When the tyre comes out of the press, it’s red-hot and therefore really soft, so can deform easily; it’s still cooking and very fragile, so it gets inflated with cool air to manage the cooling process and hold it in the exact same shape it would be on a bike until it stabilises. Once cooled, that’s it. The tyre is ready for testing, and Ashley takes up the story.

“If it’s a brand new product, such as our forthcomin­g Supersport tyre, once we’re happy with its cross section, an initial build of the tyre will be supervised by the factory technical team. Then we’ll deliver it to the rig test team to make sure that it passes the required legislatio­n, but also that we are happy with those pass marks, because we want a degree of safety.

If we are happy with the numbers, then we’ll go to the bike test phase. Finally, if we are happy at the end of that process, we’ll go into a small production build of about 40 tyres that haven’t been supervised by technical to test of repetition and the production process.”

I spent most of the day at Avon with my jaw on the floor at the sheer scale of the place, and the complexity of not just the design of a tyre, but also the manufactur­ing process... how each single part of the process – from the selection of chemicals to how the tyre is cooled once it comes out of the press – is critical to what you and I feel on the bike.

It is sad that a lot of the manufactur­ing that once took place at the site has been moved to Serbia, but the need to free up more space for motorcycle tyre production is as strong today as it was when they moved the river Avon once upon a time to create.

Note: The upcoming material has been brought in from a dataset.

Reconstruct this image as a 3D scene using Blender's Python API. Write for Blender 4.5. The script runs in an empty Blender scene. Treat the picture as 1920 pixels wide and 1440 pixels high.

Walking around the factory and through the corridors, I can only imagine what it must have been like in its heyday.

That said, my interest is in motorbikes and motorbike tyres, not cars or economics. To have picked the brains of someone like Ashley makes me wish I paid better attention to my teachers at school. It was a real treat.

One last question, though. “You mention that the next part of the process is bike testing… can I come back please?”